This week's cover story is the cocktail issue, or L.A.'s Best Cocktails, in which Jonathan Gold considers, as you can probably infer from the title, the best cocktails in Los Angeles. To celebrate the happy event, we're giving you a cocktail a day here on Squid Ink. Yesterday's drink was Penicillin from Comme Ça; today's is Cole's' Old-Fashioned. Here's what Gold has to say about the drink (below), and if you turn the page, we've gotten the recipe so you can make it at home. Who says you have to read your morning paper with a cup of coffee. This drink will also be available on Sunday, at the annual Gold Standard party. So you can have a few there, then go home and mix up some more. Cheers.

Old-Fashioned:

An old-fashioned is about as rudimentary as a cocktail can be: bourbon, sugar, bitters and ice. It is still one of the few mixed drinks you can expect the bartender at a beer-and-shot bar to make. If you want to get fancy with the whiskey, substituting perhaps a pungent Rittenhouse rye, that's fine, although even a bottom-shelf bourbon works here. If you want to toss in a dash or two of fancy orange bitters instead of the customary Angostura, that's OK, too. But there are scarcely words to describe the crimes committed in the name of the Old-Fashioned: groves of citrus mashed to a swampy pulp in the bottom of the glass, geysers of soda water and skewers of fruit that would be better off garnishing a suckling pig.

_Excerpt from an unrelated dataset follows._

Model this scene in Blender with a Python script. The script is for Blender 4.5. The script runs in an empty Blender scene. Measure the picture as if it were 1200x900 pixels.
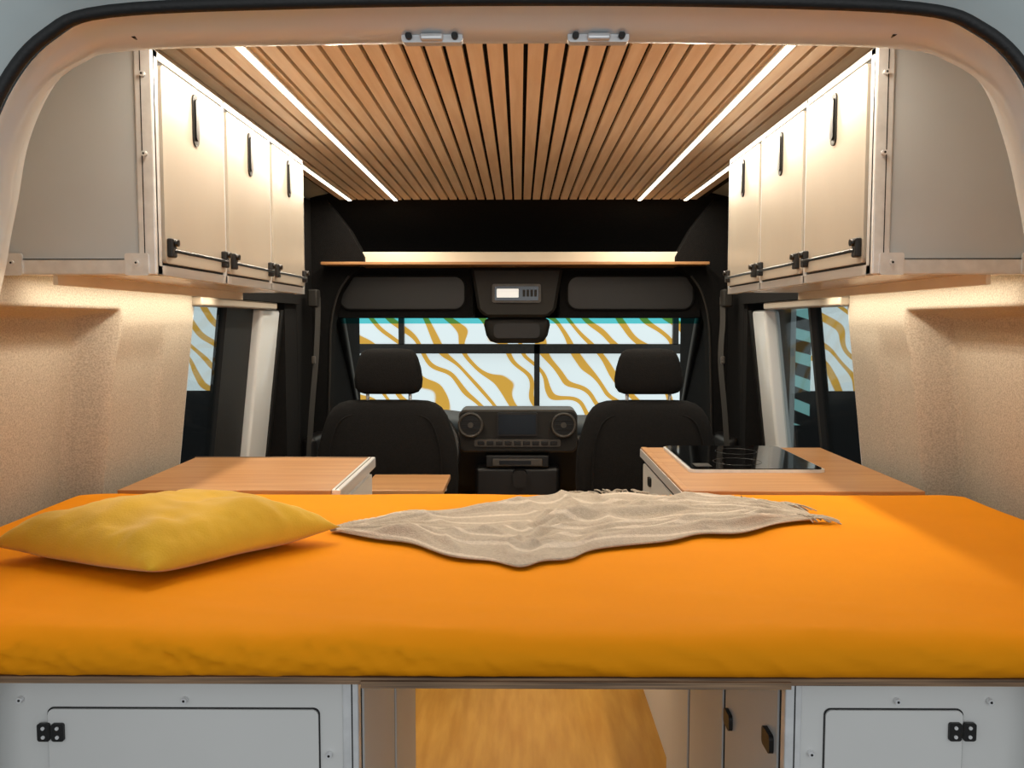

But the splendid bartenders at Cole's, a revivified French dip parlor in business since 1908, have a sure hand with workingman's cocktails: the Rob Roys, Sazeracs and syrupy Ginger Rogerses you might have expected to find at a decent Los Angeles bar in 1953. The Old-Fashioneds I have consumed by the tankerload here are perhaps the best of my whiskey-soaked life.

OId-Fashioned

From: Cole's Red Car Bar

Makes: 1 drink

a white sugar cube

2-3 dashes of Angostura bitters

2 ounces bourbon (your choice)

1 lemon peel

1 orange peel

1 luxardo cherry

1. In a rocks glass, soak the sugar cube in the bitters.

2. Muddle the sugar in the glass, then add the bourbon and stir with ice until the sugar dissolves.

3. Finish the drink with the citrus peel and cherry.